Der Deichverteidigungsweg auf der landseitigen Berme ist erforderlich, um im Hochwasserfall insbesondere den kritischen Bereich des Deichfußes auch mit schwereren Fahrzeugen befahren zu können. Ein Deichverteidigungsweg auf der Krone ist für diese Deichverteidigung nicht geeignet, da durch die Benutzung des Weges durch schwere Fahrzeuge der ohnehin belastete und unter Umständen durchweichte Deichköper zusätzlich belastet würde. Außerdem treten Deichschäden bei Hochwasser fast immer auf der Landseite auf: Aufdringendes Qualmwasser , Ausspülungen infolge Durchsickerung oder rückschreitende Erosion bei Überströmen. Diesen Gefahren kann man wirkungsvoll nur vom landseitigen Deichfuß entgegentreten .

Bei sehr engen Verhältnissen dienen Hochwasserschutzmauern dem Schutz vor Hochwasser. Diese können z. B. als Winkelstützmauer aus Stahlbeton oder als Spundwand erstellt werden .

Grundlage für die Dimensionierung einer Hochwasserschutzanlage ist das sog. Bemessungshochwasser. Es wurde aufgrund komplexer hydrologischer Daten ermittelt, durch Simulationen berechnet und an realen Ereignissen überprüft.
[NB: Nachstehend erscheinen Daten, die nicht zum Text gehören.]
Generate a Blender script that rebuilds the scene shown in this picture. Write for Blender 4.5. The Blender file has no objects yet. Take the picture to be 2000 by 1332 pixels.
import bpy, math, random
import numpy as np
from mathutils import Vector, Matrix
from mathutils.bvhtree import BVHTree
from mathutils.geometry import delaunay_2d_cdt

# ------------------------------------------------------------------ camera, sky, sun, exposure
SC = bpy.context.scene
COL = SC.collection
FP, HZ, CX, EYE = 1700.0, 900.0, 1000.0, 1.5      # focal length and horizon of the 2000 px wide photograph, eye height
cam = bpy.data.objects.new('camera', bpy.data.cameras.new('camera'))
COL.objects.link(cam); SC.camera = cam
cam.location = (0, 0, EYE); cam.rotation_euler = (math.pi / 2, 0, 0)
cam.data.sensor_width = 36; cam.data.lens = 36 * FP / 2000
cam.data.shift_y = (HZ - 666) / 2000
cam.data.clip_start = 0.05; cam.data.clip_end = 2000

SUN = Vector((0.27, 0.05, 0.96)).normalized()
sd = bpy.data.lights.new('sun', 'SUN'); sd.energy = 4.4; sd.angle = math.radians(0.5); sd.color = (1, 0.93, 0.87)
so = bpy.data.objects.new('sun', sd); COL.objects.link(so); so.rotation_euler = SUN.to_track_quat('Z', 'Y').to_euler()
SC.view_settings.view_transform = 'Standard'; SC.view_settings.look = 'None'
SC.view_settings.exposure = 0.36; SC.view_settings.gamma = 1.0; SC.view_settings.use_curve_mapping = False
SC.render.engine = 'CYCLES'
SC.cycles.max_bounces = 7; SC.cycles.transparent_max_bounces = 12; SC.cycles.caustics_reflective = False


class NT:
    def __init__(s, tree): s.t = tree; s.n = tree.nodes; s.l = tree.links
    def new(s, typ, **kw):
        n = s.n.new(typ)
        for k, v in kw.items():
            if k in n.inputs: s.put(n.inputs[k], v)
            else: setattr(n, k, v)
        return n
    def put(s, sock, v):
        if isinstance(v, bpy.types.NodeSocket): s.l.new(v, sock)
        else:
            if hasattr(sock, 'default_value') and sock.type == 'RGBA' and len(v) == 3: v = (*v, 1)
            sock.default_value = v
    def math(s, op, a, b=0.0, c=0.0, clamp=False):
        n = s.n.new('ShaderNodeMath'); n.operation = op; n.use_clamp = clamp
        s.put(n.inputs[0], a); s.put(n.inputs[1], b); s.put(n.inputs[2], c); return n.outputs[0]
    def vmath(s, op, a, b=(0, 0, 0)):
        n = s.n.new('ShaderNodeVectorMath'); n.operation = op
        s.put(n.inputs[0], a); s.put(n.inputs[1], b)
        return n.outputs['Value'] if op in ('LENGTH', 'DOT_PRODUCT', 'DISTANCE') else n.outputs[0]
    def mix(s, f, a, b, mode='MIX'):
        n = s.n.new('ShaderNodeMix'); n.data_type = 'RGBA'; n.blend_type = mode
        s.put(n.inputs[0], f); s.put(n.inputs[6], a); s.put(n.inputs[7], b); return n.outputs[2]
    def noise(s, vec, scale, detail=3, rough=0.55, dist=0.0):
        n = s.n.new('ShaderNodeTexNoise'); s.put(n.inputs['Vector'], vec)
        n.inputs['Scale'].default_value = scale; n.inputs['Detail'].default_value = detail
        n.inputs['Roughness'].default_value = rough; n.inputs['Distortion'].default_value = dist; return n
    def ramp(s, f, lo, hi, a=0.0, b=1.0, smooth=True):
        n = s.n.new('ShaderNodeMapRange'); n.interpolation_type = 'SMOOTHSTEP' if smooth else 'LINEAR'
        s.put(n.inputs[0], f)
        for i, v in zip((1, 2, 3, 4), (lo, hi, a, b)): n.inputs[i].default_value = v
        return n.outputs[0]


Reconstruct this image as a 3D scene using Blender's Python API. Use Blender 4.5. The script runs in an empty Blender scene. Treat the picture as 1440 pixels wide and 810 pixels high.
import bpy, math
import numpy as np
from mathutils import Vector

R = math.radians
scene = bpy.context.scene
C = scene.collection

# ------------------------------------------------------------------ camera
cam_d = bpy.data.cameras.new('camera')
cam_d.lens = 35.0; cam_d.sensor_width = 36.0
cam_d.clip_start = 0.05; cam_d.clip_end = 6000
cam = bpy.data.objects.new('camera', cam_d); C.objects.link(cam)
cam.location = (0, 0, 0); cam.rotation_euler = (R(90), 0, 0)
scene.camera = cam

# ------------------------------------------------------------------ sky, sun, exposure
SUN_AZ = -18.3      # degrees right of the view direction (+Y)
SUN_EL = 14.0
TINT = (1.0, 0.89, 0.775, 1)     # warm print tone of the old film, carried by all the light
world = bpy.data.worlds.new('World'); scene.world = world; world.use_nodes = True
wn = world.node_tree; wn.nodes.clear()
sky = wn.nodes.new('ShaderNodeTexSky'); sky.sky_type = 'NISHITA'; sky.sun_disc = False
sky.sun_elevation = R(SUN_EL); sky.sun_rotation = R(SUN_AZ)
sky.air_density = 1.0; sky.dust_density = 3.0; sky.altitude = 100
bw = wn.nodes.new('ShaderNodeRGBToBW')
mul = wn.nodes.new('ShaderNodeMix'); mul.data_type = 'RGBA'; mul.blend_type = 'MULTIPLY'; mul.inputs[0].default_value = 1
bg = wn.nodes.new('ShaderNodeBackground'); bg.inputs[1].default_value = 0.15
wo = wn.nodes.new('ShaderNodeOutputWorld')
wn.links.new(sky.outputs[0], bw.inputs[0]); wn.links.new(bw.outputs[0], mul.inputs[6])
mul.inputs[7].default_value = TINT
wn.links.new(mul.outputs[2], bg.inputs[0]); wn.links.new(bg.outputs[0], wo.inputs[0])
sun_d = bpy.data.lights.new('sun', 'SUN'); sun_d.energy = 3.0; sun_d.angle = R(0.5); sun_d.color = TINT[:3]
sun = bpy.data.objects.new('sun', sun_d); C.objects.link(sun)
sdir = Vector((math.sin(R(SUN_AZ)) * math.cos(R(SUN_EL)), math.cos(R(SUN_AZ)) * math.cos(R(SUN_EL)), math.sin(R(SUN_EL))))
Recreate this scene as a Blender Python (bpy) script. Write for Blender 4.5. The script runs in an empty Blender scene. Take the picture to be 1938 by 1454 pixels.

Dem für den Regierungsbezirk Düsseldorf festgelegten Bemessungshochwasser liegt eine bestimmte Wassermenge zugrunde, vor der die Hochwasserschutzanlage schützen soll. Dieser Abflussmenge wird eine Wasserspiegellage und darauf aufbauend eine Höhe der Hochwasserschutzanlage zugeordnet.

Die Deichunterhaltung wird an der Nordseeküste in erster Linie von den Deichachten sichergestellt, die dafür Gebühren der Einwohner erheben, die von dem Deich geschützt werden. Grundlage für die Deichunterhaltung ist die Deichschutzverordnung. Diese Verordnung regelt unter anderem auch die Genehmigungsbedürftigkeit oder die Verbote von baulichen Anlagen usw. im Bereich von Hochwasserschutzanlagen

Deichschau

Unter einer Deichschau versteht man die regelmäßige Begutachtung eines Deiches. Deiche, die aufgrund ihrer Wichtigkeit für den Küstenschutz regelmäßig einer Deichschau unterzogen werden, nennt man auch Schaudeich. Deiche, die keiner Deichschau mehr unterliegen, nennt man Binnendeich, Sommerdeich oder Schlafdeich. Auch Altdeich ist als Bezeichnung geläufig. Diese Deiche werden in der Regel nicht mehr oder - im Falle von Sommerdeichen - nur noch als zweite Verteidigungslinie eingesetzt.

In Norden gibt es viele Schlafdeiche, die oftmals noch in den Landstrichen als klare Erhebungen in der Landschaft zu erkennen sind, so zum Beispiel der Wurzeldeich. Entlang der Schoonorther Straße gen Krummhörn, insbesondere im Umfeld der sogenannten Todeskreuzung sind noch viele Schlafdeiche erkennbar, die gleichzeitig Grenzen der heute überwiegend zu Neuwesteel gehörenden Polder darstellen (z.B. Groß-Schulenburger-Polder oder Groß-Charlottenpolder).